» **Recorded data**
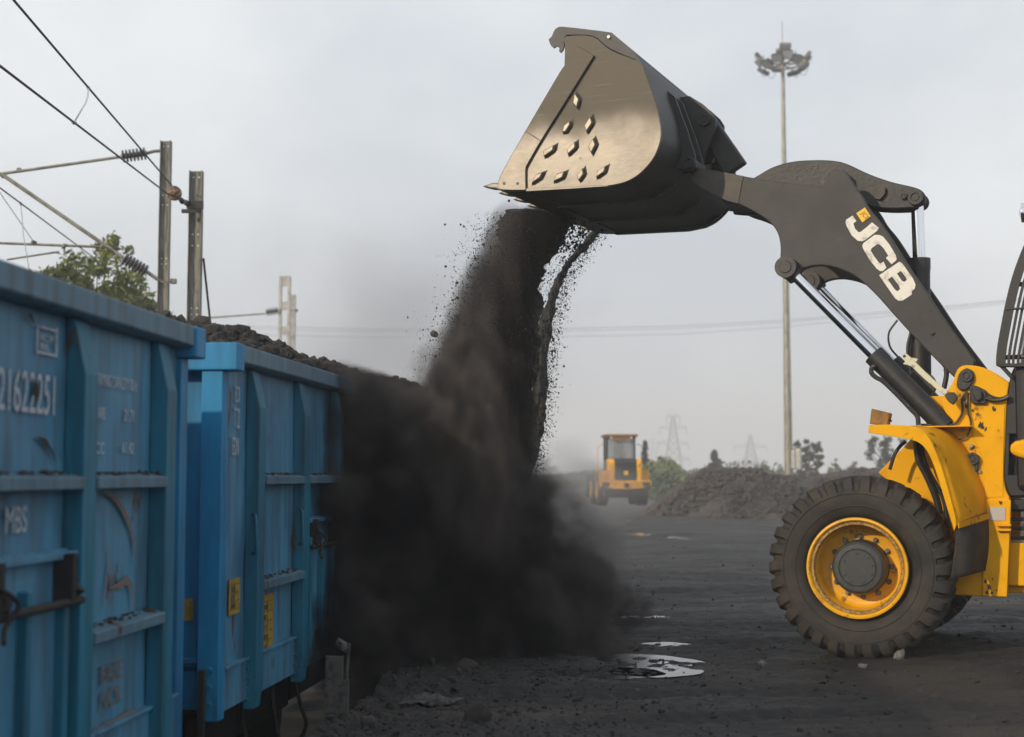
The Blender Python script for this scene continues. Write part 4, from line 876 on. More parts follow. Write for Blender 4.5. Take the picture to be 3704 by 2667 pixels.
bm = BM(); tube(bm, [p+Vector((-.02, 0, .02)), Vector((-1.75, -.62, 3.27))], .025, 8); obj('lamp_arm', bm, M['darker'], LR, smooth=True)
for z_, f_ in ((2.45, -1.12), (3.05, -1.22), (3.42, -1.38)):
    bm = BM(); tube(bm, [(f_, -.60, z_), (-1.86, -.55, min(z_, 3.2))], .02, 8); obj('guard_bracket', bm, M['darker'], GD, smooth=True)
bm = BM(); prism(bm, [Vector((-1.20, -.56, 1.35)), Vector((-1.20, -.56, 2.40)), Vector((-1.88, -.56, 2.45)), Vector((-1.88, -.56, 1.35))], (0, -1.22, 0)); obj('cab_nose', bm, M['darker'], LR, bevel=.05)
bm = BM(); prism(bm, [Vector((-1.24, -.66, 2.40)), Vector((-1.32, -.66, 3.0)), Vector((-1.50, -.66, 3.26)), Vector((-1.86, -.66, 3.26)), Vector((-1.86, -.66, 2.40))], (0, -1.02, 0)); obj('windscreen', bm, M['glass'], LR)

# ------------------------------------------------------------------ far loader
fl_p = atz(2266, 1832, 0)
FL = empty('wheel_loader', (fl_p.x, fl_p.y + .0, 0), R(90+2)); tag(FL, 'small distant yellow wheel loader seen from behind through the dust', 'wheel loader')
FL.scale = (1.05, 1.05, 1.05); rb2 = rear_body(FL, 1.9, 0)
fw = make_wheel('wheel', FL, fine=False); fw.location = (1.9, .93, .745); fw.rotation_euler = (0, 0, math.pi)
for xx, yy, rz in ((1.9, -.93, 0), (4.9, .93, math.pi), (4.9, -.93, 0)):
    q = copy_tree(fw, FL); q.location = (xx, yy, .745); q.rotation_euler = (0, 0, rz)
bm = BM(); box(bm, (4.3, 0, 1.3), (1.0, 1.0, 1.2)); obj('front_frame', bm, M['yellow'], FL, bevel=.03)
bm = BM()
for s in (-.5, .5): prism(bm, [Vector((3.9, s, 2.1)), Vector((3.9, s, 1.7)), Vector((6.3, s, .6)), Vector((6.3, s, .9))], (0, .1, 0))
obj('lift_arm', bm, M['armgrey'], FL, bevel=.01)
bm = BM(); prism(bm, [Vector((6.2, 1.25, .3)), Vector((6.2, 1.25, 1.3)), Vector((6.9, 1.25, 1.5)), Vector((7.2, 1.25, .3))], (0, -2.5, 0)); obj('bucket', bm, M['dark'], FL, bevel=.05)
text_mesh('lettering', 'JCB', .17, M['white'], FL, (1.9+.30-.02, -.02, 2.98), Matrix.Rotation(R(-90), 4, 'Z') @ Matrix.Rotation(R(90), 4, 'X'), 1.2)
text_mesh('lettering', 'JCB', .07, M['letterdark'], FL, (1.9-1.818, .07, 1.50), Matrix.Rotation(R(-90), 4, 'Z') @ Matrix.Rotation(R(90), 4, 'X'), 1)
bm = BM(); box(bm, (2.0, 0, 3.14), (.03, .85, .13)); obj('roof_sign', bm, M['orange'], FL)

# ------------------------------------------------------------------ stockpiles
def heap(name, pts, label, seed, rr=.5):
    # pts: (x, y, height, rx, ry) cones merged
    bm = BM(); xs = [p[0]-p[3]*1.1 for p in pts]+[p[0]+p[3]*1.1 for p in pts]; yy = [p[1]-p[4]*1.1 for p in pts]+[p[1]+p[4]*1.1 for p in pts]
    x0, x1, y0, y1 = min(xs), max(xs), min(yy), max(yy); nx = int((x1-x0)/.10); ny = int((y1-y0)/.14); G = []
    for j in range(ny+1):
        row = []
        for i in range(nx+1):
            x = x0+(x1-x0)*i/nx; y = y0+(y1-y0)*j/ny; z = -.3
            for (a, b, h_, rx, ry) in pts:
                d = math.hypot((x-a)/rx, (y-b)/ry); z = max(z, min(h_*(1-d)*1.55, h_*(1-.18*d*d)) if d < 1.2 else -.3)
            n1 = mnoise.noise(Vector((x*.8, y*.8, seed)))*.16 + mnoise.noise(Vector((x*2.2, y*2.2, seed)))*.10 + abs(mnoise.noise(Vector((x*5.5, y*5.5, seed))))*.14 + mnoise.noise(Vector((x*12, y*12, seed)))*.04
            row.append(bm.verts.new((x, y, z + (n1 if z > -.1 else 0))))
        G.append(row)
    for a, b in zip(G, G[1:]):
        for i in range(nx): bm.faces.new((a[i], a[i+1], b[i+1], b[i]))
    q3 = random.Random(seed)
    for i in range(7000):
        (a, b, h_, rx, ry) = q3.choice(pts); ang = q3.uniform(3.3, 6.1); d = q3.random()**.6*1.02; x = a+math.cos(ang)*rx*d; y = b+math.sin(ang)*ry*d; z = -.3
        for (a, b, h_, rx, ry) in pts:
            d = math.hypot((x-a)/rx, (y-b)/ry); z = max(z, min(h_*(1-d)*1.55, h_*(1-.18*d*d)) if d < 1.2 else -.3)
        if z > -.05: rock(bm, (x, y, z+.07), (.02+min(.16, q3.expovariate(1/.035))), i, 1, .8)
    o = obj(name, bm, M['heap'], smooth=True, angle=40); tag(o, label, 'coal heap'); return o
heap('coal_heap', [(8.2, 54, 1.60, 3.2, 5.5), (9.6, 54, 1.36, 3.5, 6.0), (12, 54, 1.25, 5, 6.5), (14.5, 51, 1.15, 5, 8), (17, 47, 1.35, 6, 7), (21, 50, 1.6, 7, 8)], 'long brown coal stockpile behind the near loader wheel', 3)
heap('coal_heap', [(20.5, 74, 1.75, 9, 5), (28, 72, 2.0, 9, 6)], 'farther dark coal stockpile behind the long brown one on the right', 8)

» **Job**
Leave every image out, and retype the material exactly.

» **Expected answer**
The Blender Python script for this scene continues. Write part 4, from line 876 on. More parts follow. Write for Blender 4.5. Take the picture to be 3704 by 2667 pixels.
bm = BM(); tube(bm, [p+Vector((-.02, 0, .02)), Vector((-1.75, -.62, 3.27))], .025, 8); obj('lamp_arm', bm, M['darker'], LR, smooth=True)
for z_, f_ in ((2.45, -1.12), (3.05, -1.22), (3.42, -1.38)):
    bm = BM(); tube(bm, [(f_, -.60, z_), (-1.86, -.55, min(z_, 3.2))], .02, 8); obj('guard_bracket', bm, M['darker'], GD, smooth=True)
bm = BM(); prism(bm, [Vector((-1.20, -.56, 1.35)), Vector((-1.20, -.56, 2.40)), Vector((-1.88, -.56, 2.45)), Vector((-1.88, -.56, 1.35))], (0, -1.22, 0)); obj('cab_nose', bm, M['darker'], LR, bevel=.05)
bm = BM(); prism(bm, [Vector((-1.24, -.66, 2.40)), Vector((-1.32, -.66, 3.0)), Vector((-1.50, -.66, 3.26)), Vector((-1.86, -.66, 3.26)), Vector((-1.86, -.66, 2.40))], (0, -1.02, 0)); obj('windscreen', bm, M['glass'], LR)

# ------------------------------------------------------------------ far loader
fl_p = atz(2266, 1832, 0)
FL = empty('wheel_loader', (fl_p.x, fl_p.y + .0, 0), R(90+2)); tag(FL, 'small distant yellow wheel loader seen from behind through the dust', 'wheel loader')
FL.scale = (1.05, 1.05, 1.05); rb2 = rear_body(FL, 1.9, 0)
fw = make_wheel('wheel', FL, fine=False); fw.location = (1.9, .93, .745); fw.rotation_euler = (0, 0, math.pi)
for xx, yy, rz in ((1.9, -.93, 0), (4.9, .93, math.pi), (4.9, -.93, 0)):
    q = copy_tree(fw, FL); q.location = (xx, yy, .745); q.rotation_euler = (0, 0, rz)
bm = BM(); box(bm, (4.3, 0, 1.3), (1.0, 1.0, 1.2)); obj('front_frame', bm, M['yellow'], FL, bevel=.03)
bm = BM()
for s in (-.5, .5): prism(bm, [Vector((3.9, s, 2.1)), Vector((3.9, s, 1.7)), Vector((6.3, s, .6)), Vector((6.3, s, .9))], (0, .1, 0))
obj('lift_arm', bm, M['armgrey'], FL, bevel=.01)
bm = BM(); prism(bm, [Vector((6.2, 1.25, .3)), Vector((6.2, 1.25, 1.3)), Vector((6.9, 1.25, 1.5)), Vector((7.2, 1.25, .3))], (0, -2.5, 0)); obj('bucket', bm, M['dark'], FL, bevel=.05)
text_mesh('lettering', 'JCB', .17, M['white'], FL, (1.9+.30-.02, -.02, 2.98), Matrix.Rotation(R(-90), 4, 'Z') @ Matrix.Rotation(R(90), 4, 'X'), 1.2)
text_mesh('lettering', 'JCB', .07, M['letterdark'], FL, (1.9-1.818, .07, 1.50), Matrix.Rotation(R(-90), 4, 'Z') @ Matrix.Rotation(R(90), 4, 'X'), 1)
bm = BM(); box(bm, (2.0, 0, 3.14), (.03, .85, .13)); obj('roof_sign', bm, M['orange'], FL)

# ------------------------------------------------------------------ stockpiles
def heap(name, pts, label, seed, rr=.5):
    # pts: (x, y, height, rx, ry) cones merged
    bm = BM(); xs = [p[0]-p[3]*1.1 for p in pts]+[p[0]+p[3]*1.1 for p in pts]; yy = [p[1]-p[4]*1.1 for p in pts]+[p[1]+p[4]*1.1 for p in pts]
    x0, x1, y0, y1 = min(xs), max(xs), min(yy), max(yy); nx = int((x1-x0)/.10); ny = int((y1-y0)/.14); G = []
    for j in range(ny+1):
        row = []
        for i in range(nx+1):
            x = x0+(x1-x0)*i/nx; y = y0+(y1-y0)*j/ny; z = -.3
            for (a, b, h_, rx, ry) in pts:
                d = math.hypot((x-a)/rx, (y-b)/ry); z = max(z, min(h_*(1-d)*1.55, h_*(1-.18*d*d)) if d < 1.2 else -.3)
            n1 = mnoise.noise(Vector((x*.8, y*.8, seed)))*.16 + mnoise.noise(Vector((x*2.2, y*2.2, seed)))*.10 + abs(mnoise.noise(Vector((x*5.5, y*5.5, seed))))*.14 + mnoise.noise(Vector((x*12, y*12, seed)))*.04
            row.append(bm.verts.new((x, y, z + (n1 if z > -.1 else 0))))
        G.append(row)
    for a, b in zip(G, G[1:]):
        for i in range(nx): bm.faces.new((a[i], a[i+1], b[i+1], b[i]))
    q3 = random.Random(seed)
    for i in range(7000):
        (a, b, h_, rx, ry) = q3.choice(pts); ang = q3.uniform(3.3, 6.1); d = q3.random()**.6*1.02; x = a+math.cos(ang)*rx*d; y = b+math.sin(ang)*ry*d; z = -.3
        for (a, b, h_, rx, ry) in pts:
            d = math.hypot((x-a)/rx, (y-b)/ry); z = max(z, min(h_*(1-d)*1.55, h_*(1-.18*d*d)) if d < 1.2 else -.3)
        if z > -.05: rock(bm, (x, y, z+.07), (.02+min(.16, q3.expovariate(1/.035))), i, 1, .8)
    o = obj(name, bm, M['heap'], smooth=True, angle=40); tag(o, label, 'coal heap'); return o
heap('coal_heap', [(8.2, 54, 1.60, 3.2, 5.5), (9.6, 54, 1.36, 3.5, 6.0), (12, 54, 1.25, 5, 6.5), (14.5, 51, 1.15, 5, 8), (17, 47, 1.35, 6, 7), (21, 50, 1.6, 7, 8)], 'long brown coal stockpile behind the near loader wheel', 3)
heap('coal_heap', [(20.5, 74, 1.75, 9, 5), (28, 72, 2.0, 9, 6)], 'farther dark coal stockpile behind the long brown one on the right', 8)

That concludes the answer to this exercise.